17 Toen David dit tegen Saul had gezegd, vroeg Saul: "Ben jij dat, mijn zoon David?" Toen begon Saul te huilen. 18 Hij zei tegen David: "Jij bent een beter mens dan ik. Want jij bent goed voor mij geweest, terwijl ik jou kwaad heb gedaan. 19 Vandaag heb je me laten zien hoe goed je voor mij bent. Want je hebt me niet gedood, ook al gaf de Heer je vandaag daartoe de kans. 20 Als iemand zijn vijand vindt, zou hij hem dan zomaar laten gaan? De Heer zal je belonen voor wat je vandaag hebt gedaan. 21 Ik weet zeker dat jij koning zal worden. Jouw koningschap over Israël zal voor altijd blijven bestaan. 22 Zweer mij daarom bij de Heer dat je, als ik dood ben, mijn familie niet zal doden. Zweer mij dat mijn familienaam zal blijven bestaan." 23 En David zwoer het hem. Toen ging Saul naar huis. Maar David en zijn mannen gingen naar de grot in de bergen.

Notas al pie

  1. 1 Samuël 21:4 Deze broden lagen op de tafel in de tent van ontmoeting en waren heel erg heilig. Alleen de priesters mochten ervan eten. Lees Leviticus 24:5-9.
  2. 1 Samuël 21:5 De vertaling van het vers is niet zeker. De Statenvertaling heeft hier: 'Net zoals altijd mogen de mannen niet met vrouwen naar bed als ze met mij mee zijn.
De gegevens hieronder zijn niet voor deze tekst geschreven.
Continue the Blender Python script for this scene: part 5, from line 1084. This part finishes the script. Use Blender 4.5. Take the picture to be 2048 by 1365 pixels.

Dat hebben ze dan ook niet gedaan, dus ze zijn rein. Zelfs als het gewoon brood was, dan zou het heilig worden doordat deze mannen ervan eten.'
  3. 1 Samuël 22:4 De koning van Moab was verre familie van David, doordat de moeder van zijn overgrootmoeder, Ruth, uit Moab kwam.
  4. 1 Samuël 23:6 De borsttas hoorde bij de kleding van de hogepriester. Met behulp van de twee stenen die daarin zaten vroeg de hogepriester God om raad. Lees Exodus 28:30. Hoe er precies mee gewerkt werd, is niet bekend. Dit was een voorwerp dat alleen door de hogepriester gebruikt mocht worden. De tas wordt beschreven in Exodus 28:15-29.